The bill would amend the Natural Resources Code to allow the Railroad Commission (RRC) to establish a program to enter partnerships with producers of geothermal energy, under certain criteria, to encourage the production of geothermal energy and earn a return on investment for the state.
The bill would also create the Geothermal Investment Fund consisting of appropriations to the fund, gifts, grants, federal funds, and the interest earned on investment. The fund may only be used for capital investments and the administrative costs of the program.
This analysis assumes General Revenue would be required to establish and initially fund the program through an appropriation to the newly created General Revenue-Dedicated Geothermal Investment Fund.

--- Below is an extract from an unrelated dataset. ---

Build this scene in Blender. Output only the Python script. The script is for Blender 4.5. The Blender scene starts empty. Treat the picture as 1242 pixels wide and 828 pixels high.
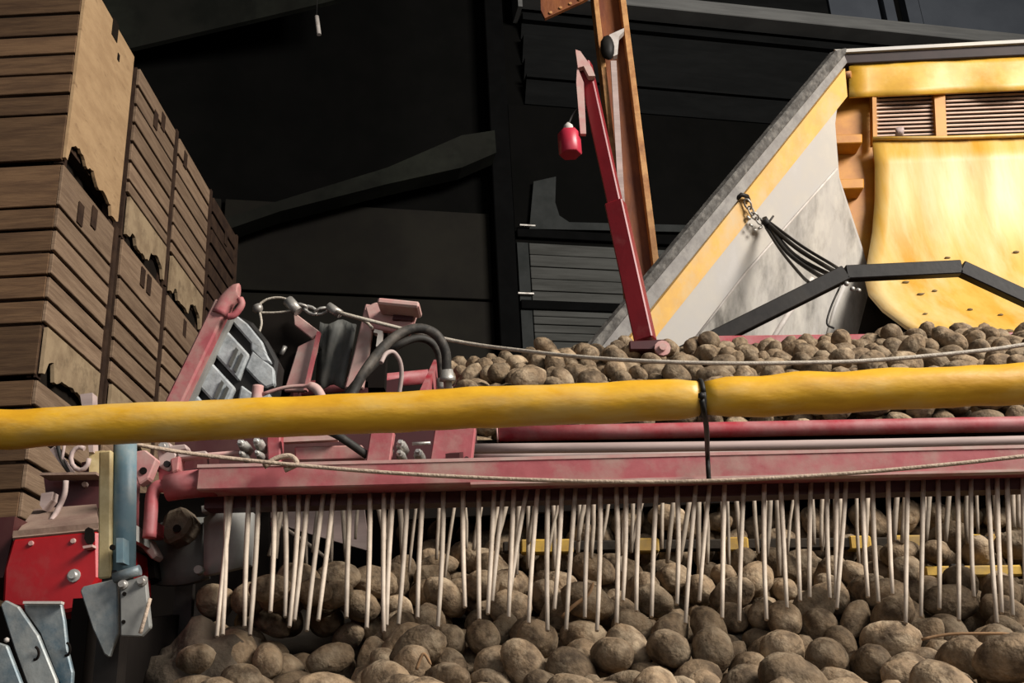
import bpy, bmesh, math, random, base64, struct
from mathutils import Vector, Matrix, Quaternion, noise
from mathutils.bvhtree import BVHTree
rnd = random.Random(11)
sc = bpy.context.scene
COL = sc.collection
# ------------------------------------------------------------------ camera
FPX = 1280.0
PITCH, ROLL = math.radians(21.5), math.radians(3.0)
CAM = Vector((0, 0, 1.9))
_f = Vector((0, math.cos(PITCH), math.sin(PITCH)))
_u0 = Vector((0, -math.sin(PITCH), math.cos(PITCH)))
_r0 = Vector((1, 0, 0))
CR = math.cos(ROLL) * _r0 - math.sin(ROLL) * _u0
CU = math.cos(ROLL) * _u0 + math.sin(ROLL) * _r0
cd = bpy.data.cameras.new('camera')
cd.sensor_width = 36.0
cd.lens = 36.0 * FPX / 1242.0
cd.clip_start, cd.clip_end = 0.05, 200
camo = bpy.data.objects.new('camera', cd)
COL.objects.link(camo)
camo.matrix_world = Matrix(((CR.x, CU.x, -_f.x, CAM.x), (CR.y, CU.y, -_f.y, CAM.y), (CR.z, CU.z, -_f.z, CAM.z), (0, 0, 0, 1)))
sc.camera = camo
# ------------------------------------------------------------------ world, lights, exposure
w = bpy.data.worlds.new('world')
sc.world = w
w.use_nodes = True
w.node_tree.nodes['Background'].inputs[0].default_value = (0.75, 0.83, 1.0, 1)
w.node_tree.nodes['Background'].inputs[1].default_value = 0.018


def area(name, loc, target, sx, sy, power, color):
    ld = bpy.data.lights.new(name, 'AREA')
    ld.shape = 'RECTANGLE'
    ld.size, ld.size_y = sx, sy
    ld.energy = power
    ld.color = color
    o = bpy.data.objects.new(name, ld)
    COL.objects.link(o)
    o.location = loc
    o.rotation_euler = (Vector(target) - Vector(loc)).to_track_quat('-Z', 'Y').to_euler()
    return o


# daylight through the big open doorway of the shed, behind and to the right of the camera
area('doorway_daylight', (8.6, -1.8, 9.0), (0.5, 3.2, 2.6), 5.0, 3.6, 2700, (1.0, 0.95, 0.88))
# broad fill lamp added behind the camera to lift the front faces
area('front_fill', (0.6, -5.5, 4.6), (0.5, 3, 2.6), 8.0, 4.0, 150, (0.93, 0.96, 1.0))
sc.view_settings.view_transform = 'Standard'
sc.view_settings.look = 'None'
sc.view_settings.gamma = 1.0
sc.view_settings.use_curve_mapping = False
sc.view_settings.exposure = 0.0
sc.cycles.use_denoising = True


# ------------------------------------------------------------------ pixel -> point on a plane of the place
def ray(x, y):
    return _f * FPX + CR * (x - 621) - CU * (y - 414)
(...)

Based on information provided by the RRC, the agency does not currently invest in private entities and does not have staff with professional investment experience. Therefore, this analysis assumes the agency would require 2.0 Investment Analyst positions ($186,812), 1.0 Auditor position ($83,298), 2.0 Attorney positions ($145,578), 1.0 Compliance Analyst position ($63,616), and 1.0 Portfolio Manager position ($124,323) in addition to $105,000 in Other Operating Expenses and $205,354 for benefit costs each fiscal year to implement the provisions of the bill. In addition, it is assumed that the RRC would also require a system to track investments, returns, and fair market value. The system would be developed on the Salesforce platform and would require a one-time software development cost of $268,750 in fiscal year 2022. On-going maintenance and license costs would total $27,000 each fiscal year. This analysis does not include an estimated cost for RRC to make capital investments to enter into partnerships with producers of geothermal energy and associated resources, because the amount that would be necessary and eligible under the criteria of the bill cannot be determined.
Based on information provided by the RRC, the positive return on investment cannot be determined because the number of geothermal projects that the agency could invest in and the cost of each project is unknown, but recent studies indicate that investment in geothermal projects would be recouped in five to seven years.
Based on information provided by the Comptroller of Public Accounts, the fiscal impact of the bill cannot be determined because the amount and timing of gifts, grants, donations, and return on investments are unknown.
This legislation would do one or more of the following: create or recreate a dedicated account in the General Revenue Fund, create or recreate a special or trust fund either with or outside of the Treasury, or create a dedicated revenue source. The fund, account, or revenue dedication included in this bill would be subject to funds consolidation review by the current Legislature.
The bill would take effect on September 1, 2021.
No significant fiscal implication to units of local government is anticipated.